(Rows from a 3D scene dataset)
══════════

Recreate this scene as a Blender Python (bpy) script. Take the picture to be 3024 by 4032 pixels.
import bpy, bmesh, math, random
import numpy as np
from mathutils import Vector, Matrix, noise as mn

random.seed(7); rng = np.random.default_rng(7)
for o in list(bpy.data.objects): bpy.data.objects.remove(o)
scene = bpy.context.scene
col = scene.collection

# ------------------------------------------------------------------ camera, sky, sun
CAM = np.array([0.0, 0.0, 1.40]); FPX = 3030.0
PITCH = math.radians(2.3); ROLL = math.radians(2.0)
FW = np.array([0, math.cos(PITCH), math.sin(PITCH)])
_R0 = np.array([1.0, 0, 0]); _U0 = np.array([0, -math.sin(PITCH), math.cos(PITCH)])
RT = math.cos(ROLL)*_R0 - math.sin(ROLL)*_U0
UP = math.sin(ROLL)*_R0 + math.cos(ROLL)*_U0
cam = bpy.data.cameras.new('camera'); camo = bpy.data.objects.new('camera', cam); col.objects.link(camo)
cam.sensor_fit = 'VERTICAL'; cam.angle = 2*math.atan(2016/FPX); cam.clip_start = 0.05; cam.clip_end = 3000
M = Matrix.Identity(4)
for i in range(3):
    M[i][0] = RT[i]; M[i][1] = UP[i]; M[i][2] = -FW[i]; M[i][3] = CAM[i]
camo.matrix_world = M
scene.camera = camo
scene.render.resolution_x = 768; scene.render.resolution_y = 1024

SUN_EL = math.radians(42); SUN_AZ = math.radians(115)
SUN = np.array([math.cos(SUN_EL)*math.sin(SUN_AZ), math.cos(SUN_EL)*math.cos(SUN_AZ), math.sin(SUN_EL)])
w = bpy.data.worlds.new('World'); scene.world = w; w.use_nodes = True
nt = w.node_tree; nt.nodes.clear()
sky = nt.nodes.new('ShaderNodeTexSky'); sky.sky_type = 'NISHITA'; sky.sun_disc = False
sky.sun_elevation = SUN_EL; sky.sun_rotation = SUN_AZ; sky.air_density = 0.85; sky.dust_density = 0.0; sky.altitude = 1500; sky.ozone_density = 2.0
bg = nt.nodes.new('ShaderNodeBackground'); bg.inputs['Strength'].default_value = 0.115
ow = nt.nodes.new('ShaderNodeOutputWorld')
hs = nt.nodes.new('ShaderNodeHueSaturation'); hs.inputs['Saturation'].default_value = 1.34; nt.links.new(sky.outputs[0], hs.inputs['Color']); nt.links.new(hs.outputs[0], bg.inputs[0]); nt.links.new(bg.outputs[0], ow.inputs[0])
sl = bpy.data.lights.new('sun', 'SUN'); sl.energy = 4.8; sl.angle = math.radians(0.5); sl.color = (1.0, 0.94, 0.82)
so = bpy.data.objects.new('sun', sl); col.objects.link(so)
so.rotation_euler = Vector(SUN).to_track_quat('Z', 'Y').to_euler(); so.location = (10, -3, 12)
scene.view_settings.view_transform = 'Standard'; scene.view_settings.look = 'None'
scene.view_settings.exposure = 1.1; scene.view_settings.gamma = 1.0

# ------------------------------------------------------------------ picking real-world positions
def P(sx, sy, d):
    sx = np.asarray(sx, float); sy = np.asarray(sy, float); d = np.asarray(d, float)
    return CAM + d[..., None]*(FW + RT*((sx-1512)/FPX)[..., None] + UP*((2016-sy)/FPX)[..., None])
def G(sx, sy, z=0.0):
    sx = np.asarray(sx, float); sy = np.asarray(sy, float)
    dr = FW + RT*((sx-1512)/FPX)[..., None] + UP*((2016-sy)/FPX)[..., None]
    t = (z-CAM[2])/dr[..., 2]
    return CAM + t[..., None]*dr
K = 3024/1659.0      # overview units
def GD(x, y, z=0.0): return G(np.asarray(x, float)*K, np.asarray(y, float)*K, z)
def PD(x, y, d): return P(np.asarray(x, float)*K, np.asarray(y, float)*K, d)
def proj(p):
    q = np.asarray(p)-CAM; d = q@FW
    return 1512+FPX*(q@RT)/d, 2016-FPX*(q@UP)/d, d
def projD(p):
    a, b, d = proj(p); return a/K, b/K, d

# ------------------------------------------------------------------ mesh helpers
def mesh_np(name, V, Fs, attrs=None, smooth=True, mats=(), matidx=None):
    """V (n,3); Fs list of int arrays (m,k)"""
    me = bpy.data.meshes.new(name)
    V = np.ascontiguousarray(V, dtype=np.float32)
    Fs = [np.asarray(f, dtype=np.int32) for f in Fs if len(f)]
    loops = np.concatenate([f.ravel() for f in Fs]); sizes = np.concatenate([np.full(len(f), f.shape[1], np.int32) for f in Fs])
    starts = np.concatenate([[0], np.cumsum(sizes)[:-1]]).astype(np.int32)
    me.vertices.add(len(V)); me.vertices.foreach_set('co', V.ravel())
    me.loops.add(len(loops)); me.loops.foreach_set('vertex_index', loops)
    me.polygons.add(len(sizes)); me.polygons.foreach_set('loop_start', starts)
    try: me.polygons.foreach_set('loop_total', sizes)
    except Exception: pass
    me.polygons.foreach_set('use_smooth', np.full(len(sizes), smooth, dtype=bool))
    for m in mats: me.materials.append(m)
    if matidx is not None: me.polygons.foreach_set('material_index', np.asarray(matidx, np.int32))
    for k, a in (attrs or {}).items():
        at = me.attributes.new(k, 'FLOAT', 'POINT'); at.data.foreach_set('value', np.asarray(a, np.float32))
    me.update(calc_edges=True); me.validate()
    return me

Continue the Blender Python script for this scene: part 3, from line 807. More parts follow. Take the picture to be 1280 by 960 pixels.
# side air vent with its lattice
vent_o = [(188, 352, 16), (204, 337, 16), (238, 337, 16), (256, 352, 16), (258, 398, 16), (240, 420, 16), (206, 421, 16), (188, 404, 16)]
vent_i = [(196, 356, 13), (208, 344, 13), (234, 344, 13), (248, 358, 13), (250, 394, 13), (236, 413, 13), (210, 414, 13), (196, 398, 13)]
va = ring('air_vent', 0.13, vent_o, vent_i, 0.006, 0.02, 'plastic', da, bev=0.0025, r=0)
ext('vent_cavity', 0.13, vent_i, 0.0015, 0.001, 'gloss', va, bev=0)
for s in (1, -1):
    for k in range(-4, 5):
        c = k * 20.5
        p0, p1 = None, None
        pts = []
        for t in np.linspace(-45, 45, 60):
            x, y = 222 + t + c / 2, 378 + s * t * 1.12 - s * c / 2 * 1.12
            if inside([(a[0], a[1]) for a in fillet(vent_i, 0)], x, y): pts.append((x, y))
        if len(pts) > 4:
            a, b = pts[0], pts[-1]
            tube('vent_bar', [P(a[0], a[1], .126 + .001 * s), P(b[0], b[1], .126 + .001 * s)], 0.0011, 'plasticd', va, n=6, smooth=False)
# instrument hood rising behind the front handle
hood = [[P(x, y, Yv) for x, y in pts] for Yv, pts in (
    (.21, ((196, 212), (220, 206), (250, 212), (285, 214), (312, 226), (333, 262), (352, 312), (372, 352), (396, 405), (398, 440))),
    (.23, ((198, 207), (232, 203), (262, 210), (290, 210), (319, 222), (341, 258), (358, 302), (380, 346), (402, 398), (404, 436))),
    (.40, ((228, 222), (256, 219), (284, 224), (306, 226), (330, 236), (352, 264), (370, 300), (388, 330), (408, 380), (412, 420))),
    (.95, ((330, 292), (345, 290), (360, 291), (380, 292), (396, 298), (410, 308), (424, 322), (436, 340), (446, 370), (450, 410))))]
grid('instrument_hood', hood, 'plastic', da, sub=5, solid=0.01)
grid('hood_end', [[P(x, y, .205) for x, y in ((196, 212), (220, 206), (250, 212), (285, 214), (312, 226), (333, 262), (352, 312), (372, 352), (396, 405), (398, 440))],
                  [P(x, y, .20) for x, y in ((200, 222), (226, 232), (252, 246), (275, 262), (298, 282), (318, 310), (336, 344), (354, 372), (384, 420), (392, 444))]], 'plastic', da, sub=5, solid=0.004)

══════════

The answer should consist of the lines from the first line of the entries through the line with "scene.render.resolution_x = 768;", copied exactly.

* Reply *
Recreate this scene as a Blender Python (bpy) script. Take the picture to be 3024 by 4032 pixels.
import bpy, bmesh, math, random
import numpy as np
from mathutils import Vector, Matrix, noise as mn

random.seed(7); rng = np.random.default_rng(7)
for o in list(bpy.data.objects): bpy.data.objects.remove(o)
scene = bpy.context.scene
col = scene.collection

# ------------------------------------------------------------------ camera, sky, sun
CAM = np.array([0.0, 0.0, 1.40]); FPX = 3030.0
PITCH = math.radians(2.3); ROLL = math.radians(2.0)
FW = np.array([0, math.cos(PITCH), math.sin(PITCH)])
_R0 = np.array([1.0, 0, 0]); _U0 = np.array([0, -math.sin(PITCH), math.cos(PITCH)])
RT = math.cos(ROLL)*_R0 - math.sin(ROLL)*_U0
UP = math.sin(ROLL)*_R0 + math.cos(ROLL)*_U0
cam = bpy.data.cameras.new('camera'); camo = bpy.data.objects.new('camera', cam); col.objects.link(camo)
cam.sensor_fit = 'VERTICAL'; cam.angle = 2*math.atan(2016/FPX); cam.clip_start = 0.05; cam.clip_end = 3000
M = Matrix.Identity(4)
for i in range(3):
    M[i][0] = RT[i]; M[i][1] = UP[i]; M[i][2] = -FW[i]; M[i][3] = CAM[i]
camo.matrix_world = M
scene.camera = camo
scene.render.resolution_x = 768; scene.render.resolution_y = 1024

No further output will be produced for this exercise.